This is the fourth part of a series of posts adapted from a paper I presented at a New Covenant Theology think tank in upstate New York in July 2010.
Despite Paul’s warnings that the law arouses sin, many will point to the law as a prime mover in sanctification, essential to convicting us about our remaining sin and measuring our growth in holiness. In doing so, they will attempt to draw a distinction between being “under the law” and following the law. For example:
This convicting use of the law is also critical for the believer’s sanctification, for it serves to prevent the resurrection of self-righteousness — that ungodly self-righteousness which is always prone to reassert itself even in the holiest of saints. The believer continues to live under the law as a lifelong penitent.

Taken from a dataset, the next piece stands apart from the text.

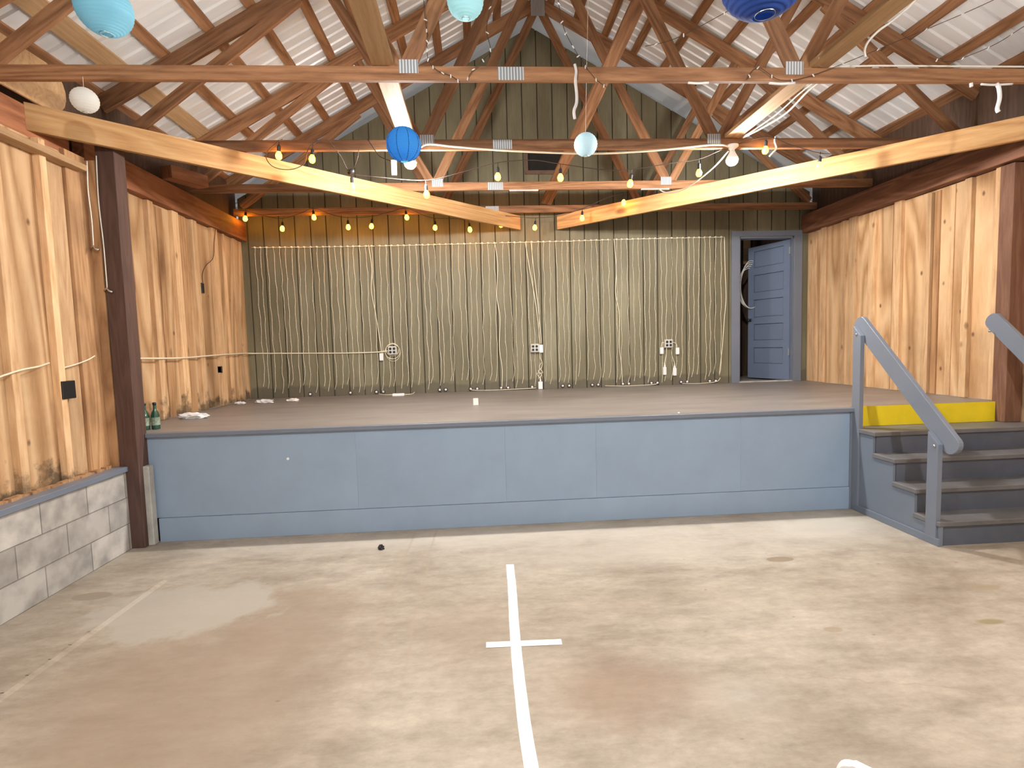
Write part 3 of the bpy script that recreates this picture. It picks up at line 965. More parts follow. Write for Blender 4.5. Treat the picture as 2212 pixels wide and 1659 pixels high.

This chastening work of the law does not imply that the believer’s justification is ever diminished or annulled. From the moment of regeneration, his state before God is fixed and irrevocable. He is a new creation in Christ Jesus (2 Cor. 5:17). He can never revert to a state of condemnation nor lose his sonship. Nevertheless, the law exposes the ongoing poverty of his sanctification on a daily basis. He learns that there is a law in his members such that when he would do good, evil is present with him (Rom. 7:21). He must repeatedly condemn himself, deplore his wretchedness, and cry daily for fresh applications of the blood of Jesus Christ that cleanses from all sin (Rom. 7:24; 1 John 1:7, 9).[1]